Anna K.E. was born in 1986 in Tbilisi, Georgia and lives and works in New York City and Germany. Selected solo shows include: Simone Subal Gallery, New York, USA (2014) (2013); Galerie Barbara Thumm, Berlin, Germany (2014) (2013); Mannheimer Kunstverein, Mannheim, Germany (2012); Gallery Figge von Rosen, Cologne (2013) (2011); Kunstverein Leverkusen, Leverkusen, Germany (2011); Pilot Projekt, Düsseldorf (with Tamara K.E.) (2008); Schaufenster des Kunstvereins für die Rheinlande und Westphalen, Düsseldorf (2007).
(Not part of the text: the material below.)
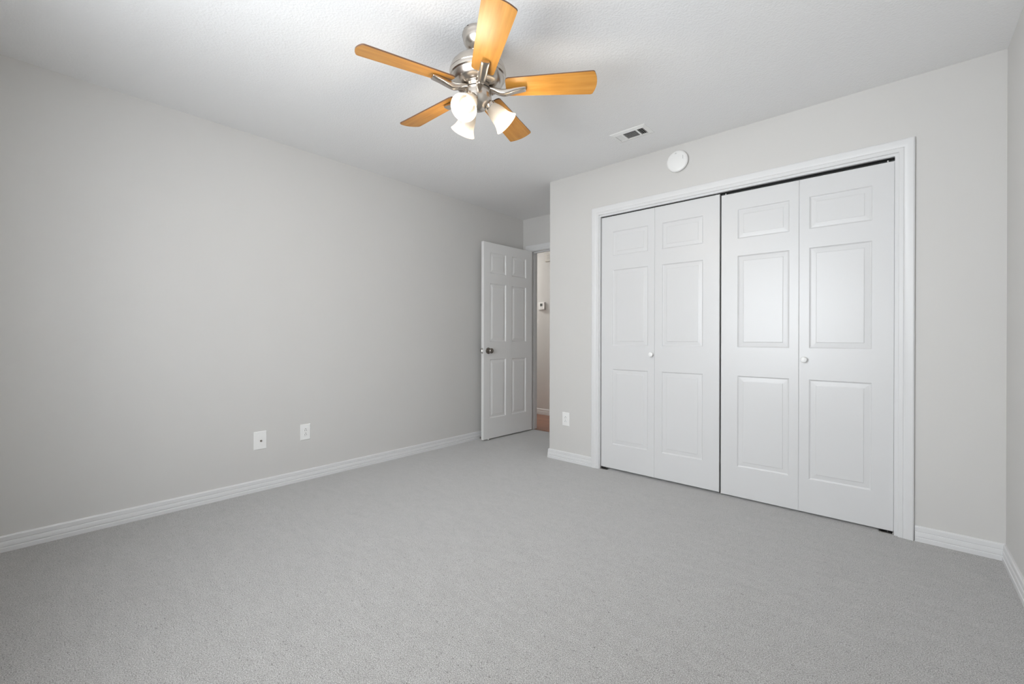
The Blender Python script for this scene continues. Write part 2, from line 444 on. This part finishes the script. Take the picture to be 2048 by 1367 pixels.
bifold('door_3', 2.4000, [(2.4000, 2.8440), (2.8444, 3.2806)], .0120, 2.0215, YD + .003, [(2.502, 2.794), (2.896, 3.187)], (1, 2.872, .931),
       'right pair of white bifold closet doors hanging slightly lower', (2.425, 3.252))
trk = tag(empty('bifold_track', ((CL0 + CL1) / 2, YD + .015, CLT)), 'black metal track above the bifold closet doors', 'track')
b = MB(); hw = (CL1 - CL0) / 2
b.box(-hw, hw, -.014, .014, -.002, 0); b.box(-hw, hw, -.014, -.0125, -.0045, -.002); b.box(-hw, hw, .0125, .014, -.0045, -.002)
b.build('rail', M['track'], trk)
for px, lb in ((CL0 + .002, 'small dark pivot bracket at the closet opening, left foot'), (CL1 - .062, 'small dark pivot bracket at the closet opening, right foot')):
    pb = tag(empty('pivot_bracket', (px, YD + .012, 0)), lb, 'bracket', 'bifold floor pivots')
    b = MB(); b.box(0, .06, -.022, .014, 0, .0035); b.box(0 if px < 2 else .057, .003 if px < 2 else .06, -.012, .014, .003, .018); b.build('plate', M['steel'], pb)
    b = MB(); b.lathe([(.006, .003), (.006, .014), (.003, .0185)], 12, Matrix.Translation((.024 if px < 2 else .036, .003, 0))); b.build('pivot_cup', M['track'], pb, smooth=True)

# ------------------------------------------------------------------ wall plates and devices
def plate_frame(origin, rz): return empty(origin[0], origin[1], rz)

def rounded_plate(w, h, t, e=.004):
    """Plate in local xz facing -y, centred on x and z."""
    b = MB(); hw, hh = w / 2, h / 2
    ring = lambda i, y: [(-hw + i, y, -hh + i), (hw - i, y, -hh + i), (hw - i, y, hh - i), (-hw + i, y, hh - i)]
    b.loft([ring(0, 0), ring(0, -t * .35), ring(e * .4, -t * .8), ring(e, -t)])
    return b

def slot(b, x, z, w, h, y0, y1): b.box(x - w / 2, x + w / 2, y1, y0, z - h / 2, z + h / 2)

def outlet(loc, rz, label):
    r = tag(empty('wall_outlet', loc, rz), label, 'outlet', 'duplex wall outlets')
    rounded_plate(.072, .116, .0055).build('cover_plate', M['plastic'], r)
    b = MB(); hw, hh = .0166, .0335
    b.loft([[(-hw, -.0054, -hh), (hw, -.0054, -hh), (hw, -.0054, hh), (-hw, -.0054, hh)], [(-hw, -.0060, -hh), (hw, -.0060, -hh), (hw, -.0060, hh), (-hw, -.0060, hh)],
            [(-hw + .001, -.0072, -hh + .001), (hw - .001, -.0072, -hh + .001), (hw - .001, -.0072, hh - .001), (-hw + .001, -.0072, hh - .001)]])
    rec = b.build('receptacle', M['plastic'], r)
    for s in (1, -1):
        b = MB()
        slot(b, -.0062, s * .0160 - .0035, .0022, .0085, -.0072, -.0076); slot(b, .0062, s * .0160 - .0035, .0022, .0070, -.0072, -.0076)
        b.lathe([(.0026, 0), (.0026, .0004)], 12, Matrix.Translation((0, -.0072, s * .0160 + .0075)) @ Matrix.Rotation(PI / 2, 4, 'X'))
        b.build('slots', M['dark'], rec)
    return r
outlet((0.0, 1.405, .357), PI / 2, 'white duplex outlet on the long wall nearer the open door')
outlet((1.155, YC, .361), 0, 'white duplex outlet between nook corner and closet casing')

cx_ = tag(empty('coax_plate', (0.0, 1.098, .348), PI / 2), 'white cable jack plate with dark centre on the long wall', 'wall plate')
rounded_plate(.081, .124, .0055).build('cover_plate', M['plastic'], cx_)
b = MB(); RX = Matrix.Rotation(PI / 2, 4, 'X')
b.lathe([(.0065, .0055), (.0065, .0075), (.0046, .0076), (.0046, .014), (.0020, .0142)], 20, Matrix.Translation((.004, 0, -.004)) @ RX); b.build('jack', M['knobmetal'], cx_, smooth=True)
for z in (.040, -.044):
    b = MB(); b.lathe([(.0030, .0055), (.0028, .0062)], 12, Matrix.Translation((.004, 0, z)) @ RX); b.build('screw', M['plastic'], cx_)

sd = tag(empty('smoke_detector', (2.1165, YC, 2.3165)), 'round white smoke detector high on the wall above the closet', 'smoke detector')
b = MB(); b.lathe([(.0, 0), (.068, 0), (.0685, .010), (.066, .012)], 64, RX, caps=(False, True)); b.build('base', M['plastic'], sd, smooth=True)
b = MB(); b.lathe([(.066, .011), (.0735, .012), (.0755, .016), (.0745, .024), (.070, .029), (.062, .0315), (.0001, .0325)], 72, RX, caps=(False, True)); cv = b.build('cover', M['plastic'], sd, smooth=True, angle=60)
b = MB(); b.box(.0425, .0445, -.0328, -.031, .006, .030); b.build('indicator_slot', M['grey_mark'], sd)
b = MB()
for (xa, za, xb, zb) in ((-.013, .052, -.006, .060), (-.006, .060, .001, .053), (-.013, .052, .001, .053)):
    dx, dz = xb - xa, zb - za; l = math.hypot(dx, dz); nx, nz = -dz / l * .0006, dx / l * .0006
    b.loft([[(xa + nx, -.0315, za + nz), (xb + nx, -.0315, zb + nz), (xb - nx, -.0315, zb - nz), (xa - nx, -.0315, za - nz)], [(xa + nx, -.0328, za + nz), (xb + nx, -.0328, zb + nz), (xb - nx, -.0328, zb - nz), (xa - nx, -.0328, za - nz)]])
b.build('mark', M['grey_mark'], sd)

ts = tag(empty('thermostat', (-.394, YH, 1.502)), 'small white thermostat with dark display on the hallway wall', 'thermostat')
rounded_plate(.108, .104, .026, .006).build('housing', M['plastic'], ts)
b = MB(); b.box(-.022, .020, -.0268, -.0255, -.004, .034); b.build('display', M['lcd'], ts)
b = MB()
for x in (-.015, .013): b.box(x - .007, x + .007, -.0275, -.0255, -.030, -.022)
b.build('button', M['ivory'], ts)
ch = tag(empty('chime_box', (-.235, YH, 2.160)), 'pale rectangular box mounted high on the hallway wall', 'wall box')
rounded_plate(.180, .115, .045, .006).build('cover', M['ivory'], ch)
b = MB()
for k in range(5): b.box(-.05, .05, -.0455, -.044, -.03 + k * .014, -.026 + k * .014)
b.build('grille', M['grey_mark'], ch)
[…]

Selected group shows: The Kitchen, New York, USA (2015); Museum of Contemporary Art, Santa Barbara, CA, USA (2015); KAI10, Quadriennale Düsseldorf, Germany (2014); Petach Tikva Museum of Art, Israel (2014); The Renaissance Society, Chicago, IL, USA (2014); Queens International, Queens Museum of Art, New York, USA (2013); The III Moscow International Biennale for Young Art, Moscow, Russia (2012); Kunsthalle Recklinghausen, Germany (2011); Gallery Barbara Thumm, Berlin, Germany (2010); Museum K21, Düsseldorf (2010); Young Biennale Köln 2010, Cologne (2010); Cobra Museum, Amsterdam, The Netherlands (2009); Kunstverein Ludwigshafen, Germany (2009); Neues Kunstforum Köln, Cologne, Germany (2009); Stadtgalerie Saarbrücken, Germany (2008); Gloriahalle, Düsseldorf, Germany (2008); Museum am Ostwall, Dortmund, Germany (2005); Museum Kunst Palast, Düsseldorf , Germany (2005); Kunstverein Mönchengladbach, Germany (2005); and Museum Bochum, Germany (2004). In 2012 Hatje Cantz published Anna K.E.’s first monograph entitled A well-to-do man is cruising in his fancy car when a small hen runs out onthe road in front.